Question: In my gospel doctrine class, I rarely find topics discussed that touch on censuring parts of the scriptures, especially ones that address members of the church in our day. When Moroni says, “Why have ye polluted the holy church of God?” shouldn’t that be a concern, so that by facing this issue we can do something about it and come out from under condemnation? If we just let it slide, aren’t we actually assenting to it and therefore will be subject to covenant curses? What can members of the church do on their own to reverse this condition?
Answer: Let’s review the larger passage you quoted from: “Behold, the Lord hath shown unto me great and marvelous things concerning that which must shortly come, at that day when these things shall come forth among you. Behold, I speak unto you as if ye were present, and yet ye are not. But behold, Jesus Christ hath shown you unto me, and I know your doing. And I know that ye do walk in the pride of your hearts; and there are none save a few only who do not lift themselves up in the pride of their hearts, unto the wearing of very fine apparel, unto envying, and strifes, and malice, and persecutions, and all manner of iniquities; and your churches, yea, even every one, have become polluted because of the pride of your hearts.
“For behold, ye do love money, and your substance, and your fine apparel, and the adorning of your churches, more than ye love the poor and the needy, the sick and the afflicted.
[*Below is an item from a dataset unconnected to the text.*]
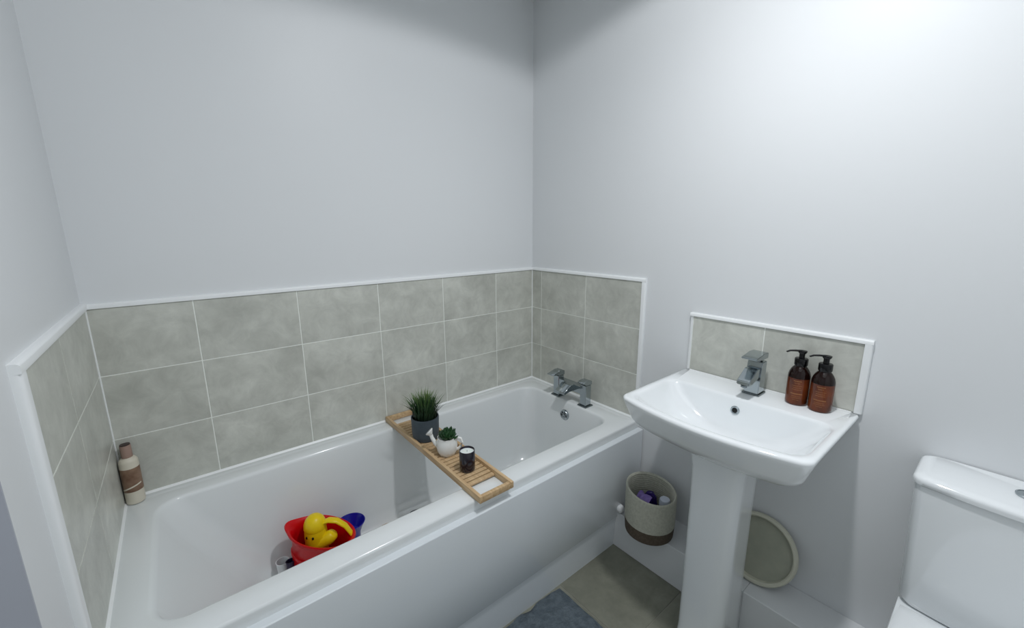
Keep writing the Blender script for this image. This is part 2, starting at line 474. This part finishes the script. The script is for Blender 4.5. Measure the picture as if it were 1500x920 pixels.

O ye pollutions, ye hypocrites, ye teachers, who sell yourselves for that which will canker, why have ye polluted the holy church of God? Why are ye ashamed to take upon you the name of Christ? Why do ye not think that greater is the value of an endless happiness than that misery which never dies—because of the praise of the world?” (Mormon 8:34–38).
The one redeeming feature of Moroni’s prophecy is that among the many whom he censures he sees “a few only who do not lift themselves up in the pride of their hearts.” Lest we assume we are counted among those “few,” compare Moroni’s prophecy with others that deal with the same end-time scenario. Jeremiah, for example, speaks of just “one of a city and two of a family” who are brought to Zion in that day (Jeremiah 3:14)—that is, to the end-time Zion to which Jehovah/Jesus comes to reign.
In Zenos’ allegory of the olive tree, when both the mother tree and three daughter trees are full of fruit but “none of it which is good” (Jacob 5:32), there remain a few good branches that are able to bear the grafting process the Lord commands his end-time servant and fellow servants to do that succeeds in reversing this situation (Jacob 5:49–71).
In Jesus catalogue of offenses that members of the church become guilty of sometime after they have received his restored gospel (3 Nephi 16:10; 20:27–28; 21:9–11), there remain certain individuals who take the gospel back to the house of Israel—to the Jews, Ten Tribes, and Lamanites. Just as Jesus’ apostles took the gospel to the Gentiles when the house of Israel rejected it, so the reverse occurs when we, the end-time Gentiles, reject it (3 Nephi 16:4: 20:29–31, 40–41; 21:23–24; D&C 109:60).
In short, the scriptural answer to condemnatory prophecies of the church is for some members to qualify themselves spiritually and also physically to be among those saviors who take the fulness of the gospel to the house of Israel (1 Nephi 15:12–17; 2 Nephi 10:8–9).